The research shows that there are solid arguments for barefoot running and after only 4 days of wearing Vibram Five Fingers myself, I know the barefoot experience will work well for me; having said that, I also know that people tend to glom onto the latest fade often with disastrous results. They expect miracles without experimenting with their personal organization in their activity of choice and/or seeking professional advice. So all of you out there that are considering barefoot running, do some research first.

My friend Susinn, whom I wrote about at the beginning of my articles on barefoot running, tried the Awareness Through Movement® lesson I posted a couple of days ago. She made the following observations (to clarify things for my readers, I have added comments which have been bracketed and put in italics):

I was hiking this morning with my 'dog' group and when I came to going down hill I did the atm you posted. …I found that my foot strike was different, more of a heel strike when I held my pelvis from moving (that’s when it feels like a pile driver is going into the knee and/or hip joint) and I had midfoot strike when my pelvis was swaying (this way the force is transmitted through the whole system like a shock absorber). I also noticed that it was hard to not move my pelvis (Susinn is a Feldenkrais practitioner and has had lots of years of practice moving her pelvis efficiently—a thing that most people find difficult); I had to imitate the people I was walking with who didn't move their pelvises that way at all. How do people live like that; it even changes how I think! I had to tighten all my flexors to hold myself from moving!

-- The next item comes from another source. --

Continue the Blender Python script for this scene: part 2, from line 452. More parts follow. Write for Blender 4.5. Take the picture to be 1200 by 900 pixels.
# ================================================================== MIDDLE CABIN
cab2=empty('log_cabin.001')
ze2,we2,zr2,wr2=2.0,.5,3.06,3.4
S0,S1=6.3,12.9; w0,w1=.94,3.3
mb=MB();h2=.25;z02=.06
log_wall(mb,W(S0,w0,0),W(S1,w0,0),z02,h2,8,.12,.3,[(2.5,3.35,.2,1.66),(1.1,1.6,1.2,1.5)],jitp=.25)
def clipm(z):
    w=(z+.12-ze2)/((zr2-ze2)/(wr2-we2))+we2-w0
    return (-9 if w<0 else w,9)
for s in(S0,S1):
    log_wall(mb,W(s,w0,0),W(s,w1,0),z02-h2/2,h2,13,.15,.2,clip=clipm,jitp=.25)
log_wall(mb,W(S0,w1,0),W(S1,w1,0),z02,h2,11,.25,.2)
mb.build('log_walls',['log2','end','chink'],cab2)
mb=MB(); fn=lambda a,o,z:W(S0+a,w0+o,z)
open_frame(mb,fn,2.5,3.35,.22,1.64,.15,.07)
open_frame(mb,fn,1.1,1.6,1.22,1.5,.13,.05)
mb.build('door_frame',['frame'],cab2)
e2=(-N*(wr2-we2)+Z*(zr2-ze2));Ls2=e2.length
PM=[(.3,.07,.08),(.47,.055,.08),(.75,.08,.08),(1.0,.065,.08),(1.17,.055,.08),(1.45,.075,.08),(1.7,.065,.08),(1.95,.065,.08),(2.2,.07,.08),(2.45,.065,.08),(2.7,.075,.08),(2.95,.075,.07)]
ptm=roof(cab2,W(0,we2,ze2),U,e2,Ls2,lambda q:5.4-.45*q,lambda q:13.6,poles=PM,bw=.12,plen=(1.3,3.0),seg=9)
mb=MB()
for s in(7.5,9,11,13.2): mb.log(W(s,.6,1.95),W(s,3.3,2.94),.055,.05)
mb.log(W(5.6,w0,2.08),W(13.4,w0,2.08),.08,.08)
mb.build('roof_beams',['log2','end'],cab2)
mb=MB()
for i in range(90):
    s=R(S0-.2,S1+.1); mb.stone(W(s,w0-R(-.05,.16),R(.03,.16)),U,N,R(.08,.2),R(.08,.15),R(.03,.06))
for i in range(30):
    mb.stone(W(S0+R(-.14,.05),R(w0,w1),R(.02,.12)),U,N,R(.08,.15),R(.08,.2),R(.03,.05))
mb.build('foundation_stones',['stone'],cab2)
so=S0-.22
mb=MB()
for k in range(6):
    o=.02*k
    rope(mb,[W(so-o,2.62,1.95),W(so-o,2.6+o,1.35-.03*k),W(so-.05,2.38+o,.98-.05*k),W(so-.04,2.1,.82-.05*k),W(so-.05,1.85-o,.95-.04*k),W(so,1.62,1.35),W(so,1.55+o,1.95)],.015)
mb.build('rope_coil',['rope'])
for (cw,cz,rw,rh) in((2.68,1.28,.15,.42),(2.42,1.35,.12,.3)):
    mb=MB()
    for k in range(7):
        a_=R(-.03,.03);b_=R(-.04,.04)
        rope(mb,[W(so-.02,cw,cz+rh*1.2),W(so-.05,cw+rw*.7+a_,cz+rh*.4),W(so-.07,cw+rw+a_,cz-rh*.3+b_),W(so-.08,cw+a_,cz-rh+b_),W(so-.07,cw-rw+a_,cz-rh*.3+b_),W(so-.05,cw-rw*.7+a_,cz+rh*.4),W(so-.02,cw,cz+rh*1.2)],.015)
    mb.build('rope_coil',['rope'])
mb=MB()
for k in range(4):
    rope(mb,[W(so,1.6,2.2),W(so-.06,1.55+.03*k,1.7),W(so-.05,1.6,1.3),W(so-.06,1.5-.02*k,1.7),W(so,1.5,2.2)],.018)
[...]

The Awareness Through Movement lesson Susinn is commenting on is for anyone that runs downhill, not just barefoot runners. So if you haven’t tried it I’m posting it again for your convenience.

Try the following Feldenkrais® Awareness Through Movement® lesson before you start running downhill:

1. Stand on a horizontal surface (in other words not on a slope). Keep your back straight and bend your knees and ankles a little. Now alternate bending one knee more and then the other as you wiggle your butt from side to side. Notice the range and quality of your movement.
2. Now, at the same time you bend your knees and ankles bend forward so that your hip joints actually move backwards and your butt sticks out. At this point you should look like a zigzag starting at your feet and going up to the top of your head. In this position alternately increase the bend in one leg as you straighten the other and then do the opposite and your butt will automatically wiggle your butt from side to side. Notice the difference from the first movement you did.
3. Now you’re going to do the same thing on a slope. Start with a straight back and slightly bent knees and begin moving downhill. Notice the amount of effort required. How do your knees and hip joints feel?
4. This time go into to “zigzag” position with hip joints, knees and ankles bent a little (your center or gravity should now be over your feet). Start down the hill again and notice that it’s much easier to let your butt move from side to side and that this increases your options as the terrain shifts under your feet. Notice how this differs from the straight backed version.